## Task directions:
Copy out every record below, word for word.

## Information provided:
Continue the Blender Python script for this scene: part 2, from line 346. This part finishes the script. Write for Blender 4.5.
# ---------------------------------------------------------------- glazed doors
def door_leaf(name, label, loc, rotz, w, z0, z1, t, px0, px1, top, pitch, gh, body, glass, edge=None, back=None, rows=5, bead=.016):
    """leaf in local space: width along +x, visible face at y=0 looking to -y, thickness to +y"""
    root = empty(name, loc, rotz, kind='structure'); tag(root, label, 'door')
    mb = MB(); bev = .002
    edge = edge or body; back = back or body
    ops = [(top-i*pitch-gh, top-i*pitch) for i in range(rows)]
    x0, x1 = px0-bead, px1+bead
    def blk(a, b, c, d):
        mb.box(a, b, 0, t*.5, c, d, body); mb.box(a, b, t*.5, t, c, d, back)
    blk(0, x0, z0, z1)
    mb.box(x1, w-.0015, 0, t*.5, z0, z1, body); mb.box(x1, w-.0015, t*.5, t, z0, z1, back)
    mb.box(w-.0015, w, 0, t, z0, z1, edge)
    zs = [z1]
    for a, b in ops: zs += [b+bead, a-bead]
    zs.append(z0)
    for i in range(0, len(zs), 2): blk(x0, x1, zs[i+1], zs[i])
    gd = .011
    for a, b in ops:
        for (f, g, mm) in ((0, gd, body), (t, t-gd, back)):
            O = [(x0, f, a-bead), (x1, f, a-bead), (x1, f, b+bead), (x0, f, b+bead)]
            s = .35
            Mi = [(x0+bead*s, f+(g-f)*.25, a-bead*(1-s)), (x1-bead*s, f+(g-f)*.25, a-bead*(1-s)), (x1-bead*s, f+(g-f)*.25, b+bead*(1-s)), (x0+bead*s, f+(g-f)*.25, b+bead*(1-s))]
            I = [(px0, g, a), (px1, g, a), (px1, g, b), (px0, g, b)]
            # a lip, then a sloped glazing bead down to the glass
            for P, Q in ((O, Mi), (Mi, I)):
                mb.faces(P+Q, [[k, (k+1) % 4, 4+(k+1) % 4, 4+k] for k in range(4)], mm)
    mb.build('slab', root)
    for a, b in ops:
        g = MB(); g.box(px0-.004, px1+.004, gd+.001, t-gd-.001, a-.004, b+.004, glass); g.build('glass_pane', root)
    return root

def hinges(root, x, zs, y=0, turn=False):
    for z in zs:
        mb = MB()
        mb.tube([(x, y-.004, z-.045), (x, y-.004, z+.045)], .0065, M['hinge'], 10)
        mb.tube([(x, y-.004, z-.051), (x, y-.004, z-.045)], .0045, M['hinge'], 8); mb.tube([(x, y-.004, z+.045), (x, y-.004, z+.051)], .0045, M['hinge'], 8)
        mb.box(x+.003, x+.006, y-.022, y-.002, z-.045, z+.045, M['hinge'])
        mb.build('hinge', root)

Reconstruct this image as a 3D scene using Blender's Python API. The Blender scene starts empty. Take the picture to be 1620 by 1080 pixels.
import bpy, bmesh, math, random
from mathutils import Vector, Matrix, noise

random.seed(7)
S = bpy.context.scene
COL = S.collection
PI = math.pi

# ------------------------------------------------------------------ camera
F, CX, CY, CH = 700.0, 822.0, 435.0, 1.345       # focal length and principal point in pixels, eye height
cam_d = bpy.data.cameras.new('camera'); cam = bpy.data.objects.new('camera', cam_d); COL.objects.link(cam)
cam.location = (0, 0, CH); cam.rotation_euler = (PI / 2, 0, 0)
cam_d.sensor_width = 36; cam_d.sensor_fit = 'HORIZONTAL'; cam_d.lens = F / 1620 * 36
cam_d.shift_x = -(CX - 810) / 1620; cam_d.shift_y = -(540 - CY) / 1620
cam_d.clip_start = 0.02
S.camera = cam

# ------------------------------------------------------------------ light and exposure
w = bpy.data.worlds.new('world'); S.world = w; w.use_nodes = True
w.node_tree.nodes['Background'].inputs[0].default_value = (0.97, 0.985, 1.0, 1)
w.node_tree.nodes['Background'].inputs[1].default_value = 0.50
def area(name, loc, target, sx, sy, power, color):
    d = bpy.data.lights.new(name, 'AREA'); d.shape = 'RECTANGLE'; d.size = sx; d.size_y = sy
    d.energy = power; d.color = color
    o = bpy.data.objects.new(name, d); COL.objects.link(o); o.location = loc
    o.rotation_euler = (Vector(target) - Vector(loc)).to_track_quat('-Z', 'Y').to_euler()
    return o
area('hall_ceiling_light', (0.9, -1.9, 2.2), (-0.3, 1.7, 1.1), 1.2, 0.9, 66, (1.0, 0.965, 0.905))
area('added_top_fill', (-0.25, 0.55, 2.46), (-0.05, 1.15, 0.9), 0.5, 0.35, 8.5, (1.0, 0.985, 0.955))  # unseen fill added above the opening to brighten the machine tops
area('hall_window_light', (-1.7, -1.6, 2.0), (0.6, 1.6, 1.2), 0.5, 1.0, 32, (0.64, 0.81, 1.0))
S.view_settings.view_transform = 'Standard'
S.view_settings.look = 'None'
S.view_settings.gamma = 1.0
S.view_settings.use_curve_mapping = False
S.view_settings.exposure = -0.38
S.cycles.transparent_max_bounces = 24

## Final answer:
Continue the Blender Python script for this scene: part 2, from line 346. This part finishes the script. Write for Blender 4.5.
# ---------------------------------------------------------------- glazed doors
def door_leaf(name, label, loc, rotz, w, z0, z1, t, px0, px1, top, pitch, gh, body, glass, edge=None, back=None, rows=5, bead=.016):
    """leaf in local space: width along +x, visible face at y=0 looking to -y, thickness to +y"""
    root = empty(name, loc, rotz, kind='structure'); tag(root, label, 'door')
    mb = MB(); bev = .002
    edge = edge or body; back = back or body
    ops = [(top-i*pitch-gh, top-i*pitch) for i in range(rows)]
    x0, x1 = px0-bead, px1+bead
    def blk(a, b, c, d):
        mb.box(a, b, 0, t*.5, c, d, body); mb.box(a, b, t*.5, t, c, d, back)
    blk(0, x0, z0, z1)
    mb.box(x1, w-.0015, 0, t*.5, z0, z1, body); mb.box(x1, w-.0015, t*.5, t, z0, z1, back)
    mb.box(w-.0015, w, 0, t, z0, z1, edge)
    zs = [z1]
    for a, b in ops: zs += [b+bead, a-bead]
    zs.append(z0)
    for i in range(0, len(zs), 2): blk(x0, x1, zs[i+1], zs[i])
    gd = .011
    for a, b in ops:
        for (f, g, mm) in ((0, gd, body), (t, t-gd, back)):
            O = [(x0, f, a-bead), (x1, f, a-bead), (x1, f, b+bead), (x0, f, b+bead)]
            s = .35
            Mi = [(x0+bead*s, f+(g-f)*.25, a-bead*(1-s)), (x1-bead*s, f+(g-f)*.25, a-bead*(1-s)), (x1-bead*s, f+(g-f)*.25, b+bead*(1-s)), (x0+bead*s, f+(g-f)*.25, b+bead*(1-s))]
            I = [(px0, g, a), (px1, g, a), (px1, g, b), (px0, g, b)]
            # a lip, then a sloped glazing bead down to the glass
            for P, Q in ((O, Mi), (Mi, I)):
                mb.faces(P+Q, [[k, (k+1) % 4, 4+(k+1) % 4, 4+k] for k in range(4)], mm)
    mb.build('slab', root)
    for a, b in ops:
        g = MB(); g.box(px0-.004, px1+.004, gd+.001, t-gd-.001, a-.004, b+.004, glass); g.build('glass_pane', root)
    return root

def hinges(root, x, zs, y=0, turn=False):
    for z in zs:
        mb = MB()
        mb.tube([(x, y-.004, z-.045), (x, y-.004, z+.045)], .0065, M['hinge'], 10)
        mb.tube([(x, y-.004, z-.051), (x, y-.004, z-.045)], .0045, M['hinge'], 8); mb.tube([(x, y-.004, z+.045), (x, y-.004, z+.051)], .0045, M['hinge'], 8)
        mb.box(x+.003, x+.006, y-.022, y-.002, z-.045, z+.045, M['hinge'])
        mb.build('hinge', root)

Reconstruct this image as a 3D scene using Blender's Python API. The Blender scene starts empty. Take the picture to be 1620 by 1080 pixels.
import bpy, bmesh, math, random
from mathutils import Vector, Matrix, noise

random.seed(7)
S = bpy.context.scene
COL = S.collection
PI = math.pi

# ------------------------------------------------------------------ camera
F, CX, CY, CH = 700.0, 822.0, 435.0, 1.345       # focal length and principal point in pixels, eye height
cam_d = bpy.data.cameras.new('camera'); cam = bpy.data.objects.new('camera', cam_d); COL.objects.link(cam)
cam.location = (0, 0, CH); cam.rotation_euler = (PI / 2, 0, 0)
cam_d.sensor_width = 36; cam_d.sensor_fit = 'HORIZONTAL'; cam_d.lens = F / 1620 * 36
cam_d.shift_x = -(CX - 810) / 1620; cam_d.shift_y = -(540 - CY) / 1620
cam_d.clip_start = 0.02
S.camera = cam

# ------------------------------------------------------------------ light and exposure
w = bpy.data.worlds.new('world'); S.world = w; w.use_nodes = True
w.node_tree.nodes['Background'].inputs[0].default_value = (0.97, 0.985, 1.0, 1)
w.node_tree.nodes['Background'].inputs[1].default_value = 0.50
def area(name, loc, target, sx, sy, power, color):
    d = bpy.data.lights.new(name, 'AREA'); d.shape = 'RECTANGLE'; d.size = sx; d.size_y = sy
    d.energy = power; d.color = color
    o = bpy.data.objects.new(name, d); COL.objects.link(o); o.location = loc
    o.rotation_euler = (Vector(target) - Vector(loc)).to_track_quat('-Z', 'Y').to_euler()
    return o
area('hall_ceiling_light', (0.9, -1.9, 2.2), (-0.3, 1.7, 1.1), 1.2, 0.9, 66, (1.0, 0.965, 0.905))
area('added_top_fill', (-0.25, 0.55, 2.46), (-0.05, 1.15, 0.9), 0.5, 0.35, 8.5, (1.0, 0.985, 0.955))  # unseen fill added above the opening to brighten the machine tops
area('hall_window_light', (-1.7, -1.6, 2.0), (0.6, 1.6, 1.2), 0.5, 1.0, 32, (0.64, 0.81, 1.0))
S.view_settings.view_transform = 'Standard'
S.view_settings.look = 'None'
S.view_settings.gamma = 1.0
S.view_settings.use_curve_mapping = False
S.view_settings.exposure = -0.38
S.cycles.transparent_max_bounces = 24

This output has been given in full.